STATED TASK
Write out all the material exactly. Leave nothing out.

***** DATA ENTRIES *****

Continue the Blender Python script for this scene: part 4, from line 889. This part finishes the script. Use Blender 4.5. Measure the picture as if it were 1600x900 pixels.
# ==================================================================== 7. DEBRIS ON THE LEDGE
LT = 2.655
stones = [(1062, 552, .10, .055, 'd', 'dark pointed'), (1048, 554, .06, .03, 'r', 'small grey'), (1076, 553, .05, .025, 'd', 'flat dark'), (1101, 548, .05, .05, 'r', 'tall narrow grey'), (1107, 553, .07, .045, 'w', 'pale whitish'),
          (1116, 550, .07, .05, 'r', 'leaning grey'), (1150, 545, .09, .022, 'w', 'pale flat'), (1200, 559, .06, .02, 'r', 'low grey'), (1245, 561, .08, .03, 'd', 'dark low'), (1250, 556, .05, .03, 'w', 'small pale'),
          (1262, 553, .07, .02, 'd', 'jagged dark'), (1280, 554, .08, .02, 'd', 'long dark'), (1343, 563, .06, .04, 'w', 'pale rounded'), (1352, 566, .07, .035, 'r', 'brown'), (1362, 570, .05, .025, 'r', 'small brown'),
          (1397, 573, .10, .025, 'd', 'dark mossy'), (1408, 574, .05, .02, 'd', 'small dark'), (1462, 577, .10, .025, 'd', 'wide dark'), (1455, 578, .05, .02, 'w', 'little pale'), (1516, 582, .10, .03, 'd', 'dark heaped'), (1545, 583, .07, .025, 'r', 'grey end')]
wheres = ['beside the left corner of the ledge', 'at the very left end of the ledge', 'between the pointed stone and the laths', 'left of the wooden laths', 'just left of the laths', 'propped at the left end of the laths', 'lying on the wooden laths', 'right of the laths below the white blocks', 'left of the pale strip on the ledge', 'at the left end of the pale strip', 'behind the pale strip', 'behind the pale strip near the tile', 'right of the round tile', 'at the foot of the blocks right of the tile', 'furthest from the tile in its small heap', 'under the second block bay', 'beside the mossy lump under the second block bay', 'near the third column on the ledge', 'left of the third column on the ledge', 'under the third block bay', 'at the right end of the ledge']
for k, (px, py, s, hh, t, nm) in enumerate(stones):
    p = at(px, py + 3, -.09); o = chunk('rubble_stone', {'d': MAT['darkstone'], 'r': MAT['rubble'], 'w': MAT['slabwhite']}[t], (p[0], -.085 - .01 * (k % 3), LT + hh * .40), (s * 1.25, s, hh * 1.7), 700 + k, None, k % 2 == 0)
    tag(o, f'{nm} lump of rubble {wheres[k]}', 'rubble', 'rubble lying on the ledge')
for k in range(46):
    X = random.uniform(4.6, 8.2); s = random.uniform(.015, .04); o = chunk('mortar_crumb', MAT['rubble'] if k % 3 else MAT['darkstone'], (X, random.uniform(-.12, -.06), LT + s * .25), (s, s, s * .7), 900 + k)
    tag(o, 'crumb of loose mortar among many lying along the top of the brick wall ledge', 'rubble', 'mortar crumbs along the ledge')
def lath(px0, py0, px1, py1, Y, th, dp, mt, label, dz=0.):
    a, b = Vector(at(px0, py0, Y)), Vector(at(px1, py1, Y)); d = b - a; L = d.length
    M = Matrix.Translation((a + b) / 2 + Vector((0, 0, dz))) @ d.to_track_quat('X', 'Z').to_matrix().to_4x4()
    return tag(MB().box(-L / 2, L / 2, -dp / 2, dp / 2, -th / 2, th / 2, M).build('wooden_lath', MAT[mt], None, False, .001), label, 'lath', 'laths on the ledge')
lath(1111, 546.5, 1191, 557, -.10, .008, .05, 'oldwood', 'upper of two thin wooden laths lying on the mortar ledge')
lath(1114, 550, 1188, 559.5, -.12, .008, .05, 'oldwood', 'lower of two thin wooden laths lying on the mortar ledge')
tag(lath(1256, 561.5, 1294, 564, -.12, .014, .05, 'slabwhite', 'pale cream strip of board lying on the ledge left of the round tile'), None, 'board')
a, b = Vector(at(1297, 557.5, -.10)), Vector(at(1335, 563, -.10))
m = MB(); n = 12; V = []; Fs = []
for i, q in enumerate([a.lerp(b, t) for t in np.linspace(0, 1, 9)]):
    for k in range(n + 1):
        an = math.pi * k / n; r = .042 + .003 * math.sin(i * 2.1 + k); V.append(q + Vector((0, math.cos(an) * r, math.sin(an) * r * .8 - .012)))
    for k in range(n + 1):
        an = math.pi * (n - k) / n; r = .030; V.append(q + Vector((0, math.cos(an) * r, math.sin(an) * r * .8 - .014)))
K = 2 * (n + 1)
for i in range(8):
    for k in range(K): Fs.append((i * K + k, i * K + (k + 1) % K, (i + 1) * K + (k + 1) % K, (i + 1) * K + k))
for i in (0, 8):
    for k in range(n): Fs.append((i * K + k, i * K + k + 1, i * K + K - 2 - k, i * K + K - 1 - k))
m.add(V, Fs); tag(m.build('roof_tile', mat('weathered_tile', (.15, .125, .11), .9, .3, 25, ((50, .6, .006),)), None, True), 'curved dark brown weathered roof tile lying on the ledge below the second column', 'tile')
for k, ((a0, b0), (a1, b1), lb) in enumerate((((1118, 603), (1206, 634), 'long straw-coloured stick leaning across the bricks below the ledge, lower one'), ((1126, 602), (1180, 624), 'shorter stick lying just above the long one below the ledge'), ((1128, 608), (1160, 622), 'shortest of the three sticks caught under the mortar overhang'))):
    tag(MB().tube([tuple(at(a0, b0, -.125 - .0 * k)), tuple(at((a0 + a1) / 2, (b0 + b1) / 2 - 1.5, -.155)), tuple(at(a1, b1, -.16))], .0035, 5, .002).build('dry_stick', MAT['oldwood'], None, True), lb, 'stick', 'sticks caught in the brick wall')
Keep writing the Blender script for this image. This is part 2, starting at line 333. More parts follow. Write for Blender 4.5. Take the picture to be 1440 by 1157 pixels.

*****

ANSWER TO THE TASK
Continue the Blender Python script for this scene: part 4, from line 889. This part finishes the script. Use Blender 4.5. Measure the picture as if it were 1600x900 pixels.
# ==================================================================== 7. DEBRIS ON THE LEDGE
LT = 2.655
stones = [(1062, 552, .10, .055, 'd', 'dark pointed'), (1048, 554, .06, .03, 'r', 'small grey'), (1076, 553, .05, .025, 'd', 'flat dark'), (1101, 548, .05, .05, 'r', 'tall narrow grey'), (1107, 553, .07, .045, 'w', 'pale whitish'),
          (1116, 550, .07, .05, 'r', 'leaning grey'), (1150, 545, .09, .022, 'w', 'pale flat'), (1200, 559, .06, .02, 'r', 'low grey'), (1245, 561, .08, .03, 'd', 'dark low'), (1250, 556, .05, .03, 'w', 'small pale'),
          (1262, 553, .07, .02, 'd', 'jagged dark'), (1280, 554, .08, .02, 'd', 'long dark'), (1343, 563, .06, .04, 'w', 'pale rounded'), (1352, 566, .07, .035, 'r', 'brown'), (1362, 570, .05, .025, 'r', 'small brown'),
          (1397, 573, .10, .025, 'd', 'dark mossy'), (1408, 574, .05, .02, 'd', 'small dark'), (1462, 577, .10, .025, 'd', 'wide dark'), (1455, 578, .05, .02, 'w', 'little pale'), (1516, 582, .10, .03, 'd', 'dark heaped'), (1545, 583, .07, .025, 'r', 'grey end')]
wheres = ['beside the left corner of the ledge', 'at the very left end of the ledge', 'between the pointed stone and the laths', 'left of the wooden laths', 'just left of the laths', 'propped at the left end of the laths', 'lying on the wooden laths', 'right of the laths below the white blocks', 'left of the pale strip on the ledge', 'at the left end of the pale strip', 'behind the pale strip', 'behind the pale strip near the tile', 'right of the round tile', 'at the foot of the blocks right of the tile', 'furthest from the tile in its small heap', 'under the second block bay', 'beside the mossy lump under the second block bay', 'near the third column on the ledge', 'left of the third column on the ledge', 'under the third block bay', 'at the right end of the ledge']
for k, (px, py, s, hh, t, nm) in enumerate(stones):
    p = at(px, py + 3, -.09); o = chunk('rubble_stone', {'d': MAT['darkstone'], 'r': MAT['rubble'], 'w': MAT['slabwhite']}[t], (p[0], -.085 - .01 * (k % 3), LT + hh * .40), (s * 1.25, s, hh * 1.7), 700 + k, None, k % 2 == 0)
    tag(o, f'{nm} lump of rubble {wheres[k]}', 'rubble', 'rubble lying on the ledge')
for k in range(46):
    X = random.uniform(4.6, 8.2); s = random.uniform(.015, .04); o = chunk('mortar_crumb', MAT['rubble'] if k % 3 else MAT['darkstone'], (X, random.uniform(-.12, -.06), LT + s * .25), (s, s, s * .7), 900 + k)
    tag(o, 'crumb of loose mortar among many lying along the top of the brick wall ledge', 'rubble', 'mortar crumbs along the ledge')
def lath(px0, py0, px1, py1, Y, th, dp, mt, label, dz=0.):
    a, b = Vector(at(px0, py0, Y)), Vector(at(px1, py1, Y)); d = b - a; L = d.length
    M = Matrix.Translation((a + b) / 2 + Vector((0, 0, dz))) @ d.to_track_quat('X', 'Z').to_matrix().to_4x4()
    return tag(MB().box(-L / 2, L / 2, -dp / 2, dp / 2, -th / 2, th / 2, M).build('wooden_lath', MAT[mt], None, False, .001), label, 'lath', 'laths on the ledge')
lath(1111, 546.5, 1191, 557, -.10, .008, .05, 'oldwood', 'upper of two thin wooden laths lying on the mortar ledge')
lath(1114, 550, 1188, 559.5, -.12, .008, .05, 'oldwood', 'lower of two thin wooden laths lying on the mortar ledge')
tag(lath(1256, 561.5, 1294, 564, -.12, .014, .05, 'slabwhite', 'pale cream strip of board lying on the ledge left of the round tile'), None, 'board')
a, b = Vector(at(1297, 557.5, -.10)), Vector(at(1335, 563, -.10))
m = MB(); n = 12; V = []; Fs = []
for i, q in enumerate([a.lerp(b, t) for t in np.linspace(0, 1, 9)]):
    for k in range(n + 1):
        an = math.pi * k / n; r = .042 + .003 * math.sin(i * 2.1 + k); V.append(q + Vector((0, math.cos(an) * r, math.sin(an) * r * .8 - .012)))
    for k in range(n + 1):
        an = math.pi * (n - k) / n; r = .030; V.append(q + Vector((0, math.cos(an) * r, math.sin(an) * r * .8 - .014)))
K = 2 * (n + 1)
for i in range(8):
    for k in range(K): Fs.append((i * K + k, i * K + (k + 1) % K, (i + 1) * K + (k + 1) % K, (i + 1) * K + k))
for i in (0, 8):
    for k in range(n): Fs.append((i * K + k, i * K + k + 1, i * K + K - 2 - k, i * K + K - 1 - k))
m.add(V, Fs); tag(m.build('roof_tile', mat('weathered_tile', (.15, .125, .11), .9, .3, 25, ((50, .6, .006),)), None, True), 'curved dark brown weathered roof tile lying on the ledge below the second column', 'tile')
for k, ((a0, b0), (a1, b1), lb) in enumerate((((1118, 603), (1206, 634), 'long straw-coloured stick leaning across the bricks below the ledge, lower one'), ((1126, 602), (1180, 624), 'shorter stick lying just above the long one below the ledge'), ((1128, 608), (1160, 622), 'shortest of the three sticks caught under the mortar overhang'))):
    tag(MB().tube([tuple(at(a0, b0, -.125 - .0 * k)), tuple(at((a0 + a1) / 2, (b0 + b1) / 2 - 1.5, -.155)), tuple(at(a1, b1, -.16))], .0035, 5, .002).build('dry_stick', MAT['oldwood'], None, True), lb, 'stick', 'sticks caught in the brick wall')
Keep writing the Blender script for this image. This is part 2, starting at line 333. More parts follow. Write for Blender 4.5. Take the picture to be 1440 by 1157 pixels.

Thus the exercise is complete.